Overall the semiconductor market is booming, as evidenced by top chipmakers Samsung Electronics Comp., Ltd.'s (KSC:005930) record profit.  But increasingly much of the growth in demand is in the mobile sector, where Intel has struggled ever since the advent of the smartphone in the middle of the last decade.

A perfect case study is Intel's long awaited 22 nm tablet chip, that was supposed to deliver big power savings to the tablet market, via its 3D FinFET design, which saw its PC debut in Ivy Bridge chips.  

But tests of the quad-core 1.5 GHz (2.4 GHz turbo) Atom Z3770 Bay Trail chip -- while impressive versus old Qualcomm Inc. (QCOM) and NVIDIA Corp. (NVDA) CPUs found in various Android smartphones and tablets -- fell short against the Apple, Inc. (AAPL) A7 chip which is built on Samsung's 28 nm gate-first high-κ metal gate (HMKG) process.  The A7 uses ARM Holdings Plc.'s (LON:ARM) proprietary licensed ARMv8 instruction set and is found in the new iPhone 5S.
Bay Trail -- chipset

What is impressive about the A7's win in AnandTech's recent thorough testing is that it's actually a lower clocked chip (1.2 GHz) and has fewer cores (dual-core), and is built on a larger 28 nm node, yet somehow -- incredibly -- rivals-cum-partners Apple and Samsung (along with ARM Holdings, of course) have managed to squeeze out a chip that packs more processing power than Bay Trail.

There is also word that Intel's 14 nm mobile smartphone stock won't launch until early 2015, with a H2 2014 launch for 14 nm tablet chips.  Given that TSMC hopes to ship 16 nm chips in devices in H1 2014, it's quite possible that Intel's new 22 nm smartphone chips will have to compete with 16 nm ARM chips after seeing their tablet brethren lose to an ARM chip that was manufactured on what appears to be a far cruder (28 nm) process.

Historically TSMC has had production problems with die shrinks, but it managed to go from 65 nm (starting in 2007) to 28 nm (starting in 2010), so it's clearly advanced down the die-size ladder at a pace competitive to Intel's.

III. Broadwell Delayed, Intel Finds Itself in a Lonely Place

Intel announced during the earnings call a slight delay to Broadwell (which was supposed to launch in Q4, but will launch in Q1 2014) due to higher than expected defects.  Taken alone, this might be easy to dismiss.  But look at Intel's market situation as a while, its a bit troubling.

Intel's 14 nm Broadwell will launch in Q1 2014, followed by tablet counterparts, and (in early 2015) smartphone chips. [Image Source: PC Gamer]

Intel desperately needs an ally in its fight against ARM, but it's find one increasingly hard to come by -- partially because some key supporters of x86 or Intel's hardware are losing faith in both of these quantities amid poor mobile results.

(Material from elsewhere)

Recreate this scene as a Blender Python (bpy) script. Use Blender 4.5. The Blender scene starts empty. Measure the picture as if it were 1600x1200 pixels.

For now Intel is relatively safe in that it has an entrenched market share in the PC space and an even more deeply entrenched lead in the server space.  But if ARM chips can beat Intel chips in power it may convince OEMs to start moving away from x86 -- particularly when Advanced Micro Devices, Inc. (AMD) switches its line slowly to ARM cores, which is expected to happen over the next few years.  That move could leave Intel in a lonely position as the only defender of x86.

ARM engineers
Everyone seems to be in ARM's camp except for Intel and its OEMs. [Image Source: My Statesman]

Even Microsoft Corp. (MSFT) and Intel -- long the sellers of the glorious "Wintel" solution -- have seemed at odds of late, with both companies seeming to view the other as the crucial obstacle to their mobile aspirations.  Intel insists its mission is to be the best for "every operating system", including pointedly asking Microsoft what it was doing to improve Windows 8's poor sales at its recent trade show.  Microsoft meanwhile is swallowing the financial costs of distancing itself from Intel by maturing the Windows RT platform (which runs on ARM processors), which has thus far been slow to take hold.

Of course Intel could always make an ARM core -- and may even has the licenses to do so via its acquisitions (ARM Holdings does not disclose all of its licensees).  But Intel's market dominance is built on x86, by locking demand via software compatibility.  If it loses the fight to keep PC software primarily x86-exclusive -- which could soon be a one company fight against an army of ARM chip producing companies -- it will likely lose the war.